Je suis heureuse de le voir faire des progrès sur des petites choses !

Si chez Claire, il n’y a pas non plus de jalousie, "il y a parfois de la flemme". Issue d’une grande fratrie de huit enfants, elle a dû s’occuper très tôt de sa grande sœur atteinte de trisomie. "Nous devions l’aider à s’habiller, à manger, faire attention lors des sorties pour qu’elle ne perde pas l’équilibre… Ce sont nous, ses petites sœurs, qui devions prendre soin de notre grande sœur", se souvient la jeune femme de 25 ans, qui souligne que parfois cela demandait des efforts. "Nous avons eu deux ou trois ans difficiles car après être rentrée dans le foyer de jour, Valérie a arrêté de parler, elle n’y était pas assez stimulée. Nous avons dû réinventer notre relation, réapprendre à communiquer avec elle", explique Claire.

Le handicap a toujours fait partie de sa vie et continue de l’être car désormais la jeune femme travaille au sein du service réseaux et événements de l’Office Chrétien des Handicapés (OCH).

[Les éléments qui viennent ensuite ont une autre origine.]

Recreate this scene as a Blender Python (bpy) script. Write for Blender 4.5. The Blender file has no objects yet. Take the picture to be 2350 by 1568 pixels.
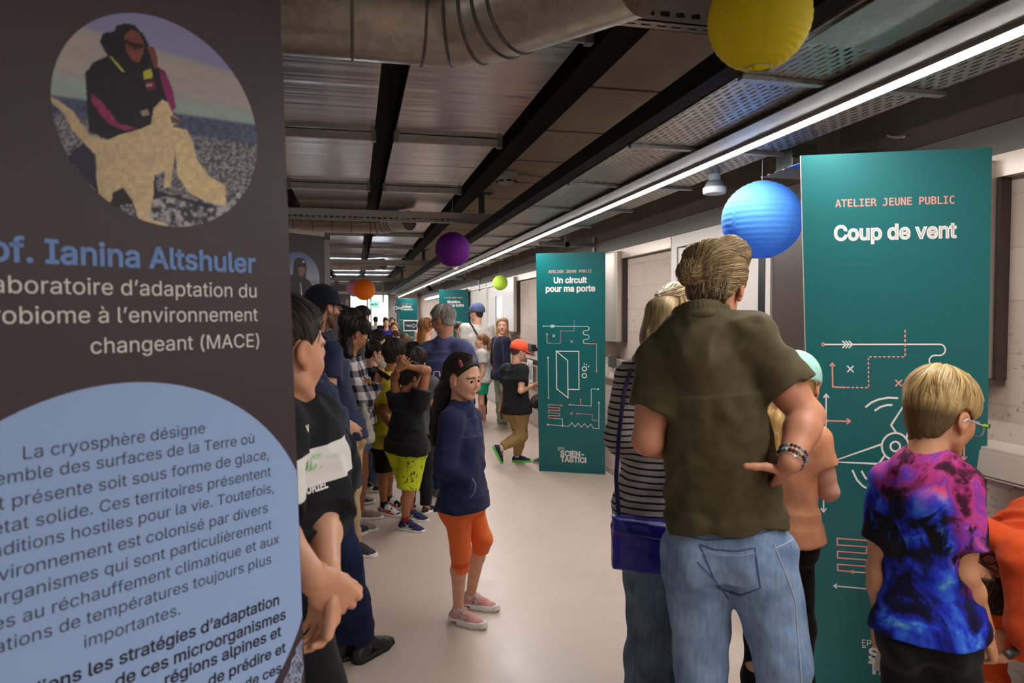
import bpy, bmesh, math, random
import numpy as np
from mathutils import Vector, Matrix, Euler
from mathutils.bvhtree import BVHTree

SC = bpy.context.scene
COL = SC.collection
random.seed(7)
R_ = math.radians

# ---------------------------------------------------------------- camera
FPX = 1567.0                      # focal length in pixels of the 2350 px wide frame
CAM_H = 1.55
YAW, PITCH, ROLL = R_(12.9), R_(2.2), R_(-0.15)
CPOS = Vector((0, 0, CAM_H))
FWD = Vector((math.sin(YAW) * math.cos(PITCH), math.cos(YAW) * math.cos(PITCH), -math.sin(PITCH)))
_r0 = Vector((math.cos(YAW), -math.sin(YAW), 0))
_u0 = _r0.cross(FWD)
RGT = _r0 * math.cos(ROLL) + _u0 * math.sin(ROLL)
UPV = _u0 * math.cos(ROLL) - _r0 * math.sin(ROLL)
cam = bpy.data.cameras.new('camera')
camo = bpy.data.objects.new('camera', cam)
COL.objects.link(camo)
m = Matrix((RGT, UPV, -FWD)).transposed().to_4x4()
m.translation = CPOS
camo.matrix_world = m
cam.sensor_width = 36.0
cam.lens = FPX / 2350.0 * 36.0
cam.clip_start = 0.05
cam.dof.use_dof = True
cam.dof.focus_distance = 4.2
cam.dof.aperture_fstop = 5.6
SC.camera = camo

# ---------------------------------------------------------------- light, exposure
w = bpy.data.worlds.new('world')
SC.world = w
w.use_nodes = True
bg = w.node_tree.nodes['Background']
bg.inputs[0].default_value = (0.75, 0.87, 1.0, 1)
bg.inputs[1].default_value = 6.0
SC.view_settings.view_transform = 'Standard'
SC.view_settings.look = 'None'
SC.view_settings.gamma = 1.0
SC.view_settings.use_curve_mapping = False
SC.view_settings.exposure = 0.85
SC.cycles.max_bounces = 6
SC.cycles.diffuse_bounces = 4
SC.cycles.glossy_bounces = 3
SC.cycles.transmission_bounces = 4
SC.cycles.caustics_reflective = False
SC.cycles.caustics_refractive = False
SC.cycles.sample_clamp_indirect = 4.0
SC.cycles.use_denoising = True
LED_POWER = 52.0                  # emission strength of the ceiling light strip

def P(px, py, d):
    """world point seen at pixel (px, py) at depth d along the view axis"""
    return CPOS + RGT * ((px - 1175.0) / FPX * d) - UPV * ((py - 784.0) / FPX * d) + FWD * d

def ray(px, py):
    return RGT * ((px - 1175.0) / FPX) - UPV * ((py - 784.0) / FPX) + FWD

def onplane(px, py, o, n):
    r = ray(px, py)
    t = (o - CPOS).dot(n) / r.dot(n)
    return CPOS + r * t

def FL(px, py, z=0.0):
    return onplane(px, py, Vector((0, 0, z)), Vector((0, 0, 1)))

# ---------------------------------------------------------------- materials
MATS = {}
def srgb(c):
    if isinstance(c, str):
        c = [int(c[i:i + 2], 16) / 255 for i in (0, 2, 4)]
    return tuple((x / 12.92 if x <= .04045 else ((x + .055) / 1.055) ** 2.4) for x in c[:3])

class NT:
    """small helper for node trees"""
    def __init__(s, name, rough=.6, metal=0.0, spec=.5):
        s.m = bpy.data.materials.new(name); s.m.use_nodes = True
        s.t = s.m.node_tree; s.b = s.t.nodes['Principled BSDF']
        s.b.inputs['Roughness'].default_value = rough
        s.b.inputs['Metallic'].default_value = metal
        s.b.inputs['Specular IOR Level'].default_value = spec
    def n(s, kind, **kw):
        x = s.t.nodes.new(kind)
        for k, v in kw.items():
            if k in x.inputs: x.inputs[k].default_value = v
            else: setattr(x, k, v)
        return x
    def l(s, a, b): s.t.links.new(a, b)
    def coords(s, scale=(1, 1, 1), rot=(0, 0, 0), which='Object'):
        c = s.n('ShaderNodeTexCoord'); mp = s.n('ShaderNodeMapping')
        mp.inputs['Scale'].default_value = scale; mp.inputs['Rotation'].default_value = rot
        s.l(c.outputs[which], mp.inputs[0]); return mp.outputs[0]
    def noise(s, vec, scale, detail=3, rough=.55, dist=0):
        x = s.n('ShaderNodeTexNoise'); x.inputs['Scale'].default_value = scale
        x.inputs['Detail'].default_value = detail; x.inputs['Roughness'].default_value = rough
        x.inputs['Distortion'].default_value = dist
        s.l(vec, x.inputs['Vector']); return x.outputs['Fac']
    def ramp(s, fac, stops, interp='LINEAR'):
        r = s.n('ShaderNodeValToRGB'); e = r.color_ramp.elements; r.color_ramp.interpolation = interp
        while len(e) > len(stops): e.remove(e[-1])
        while len(e) < len(stops): e.new(1)
        for q, (p, c) in zip(e, stops):
            q.position = p; q.color = tuple(c[:3]) + (1,) if len(c) >= 3 else (c[0],) * 3 + (1,)
        s.l(fac, r.inputs[0]); return r.outputs[0]
    def mix(s, fac, a, b, blend='MIX'):
        x = s.n('ShaderNodeMix', data_type='RGBA', blend_type=blend)
        for i, v in ((0, fac), (6, a), (7, b)):
            if hasattr(v, 'links'): s.l(v, x.inputs[i])
            elif i == 0: x.inputs[0].default_value = v
            else: x.inputs[i].default_value = tuple(v[:3]) + (1,)
        return x.outputs[2]
    def math(s, op, a, b=0.0):
        x = s.n('ShaderNodeMath', operation=op)
        for i, v in ((0, a), (1, b)):
            if hasattr(v, 'links'): s.l(v, x.inputs[i])
            else: x.inputs[i].default_value = v
        return x.outputs[0]
    def sep(s, vec):
        x = s.n('ShaderNodeSeparateXYZ'); s.l(vec, x.inputs[0]); return x.outputs
    def col(s, c):
        if hasattr(c, 'links'): s.l(c, s.b.inputs['Base Color'])
        else: s.b.inputs['Base Color'].default_value = tuple(c[:3]) + (1,)
    def bump(s, h, strength=.3, dist=.01):
        x = s.n('ShaderNodeBump'); x.inputs['Strength'].default_value = strength
        x.inputs['Distance'].default_value = dist
        s.l(h, x.inputs['Height']); s.l(x.outputs[0], s.b.inputs['Normal'])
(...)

Elle organise d’ailleurs une journée réservée aux frères et sœurs de 7 à 18 ans d’enfants en situation de handicap, à Boulogne-Billancourt le 12 octobre 2024. "Je sais qu’il peut être difficile de trouver sa place quand on a un frère ou une sœur malade ou porteur de handicap… Il est important de laisser les enfants faire une pause, sortir de leur quotidien et s’exprimer sur ce qu’ils vivent". Enfant, elle-même ne pouvait pas toujours faire ce que ses copains faisaient comme partir au ski, faire des longues randonnées ou du bateau, mais aujourd’hui elle affirme que prendre soin de sa sœur, désormais âgée de 36 ans, n’a jamais était un fardeau. "C’est un acte d’amour !".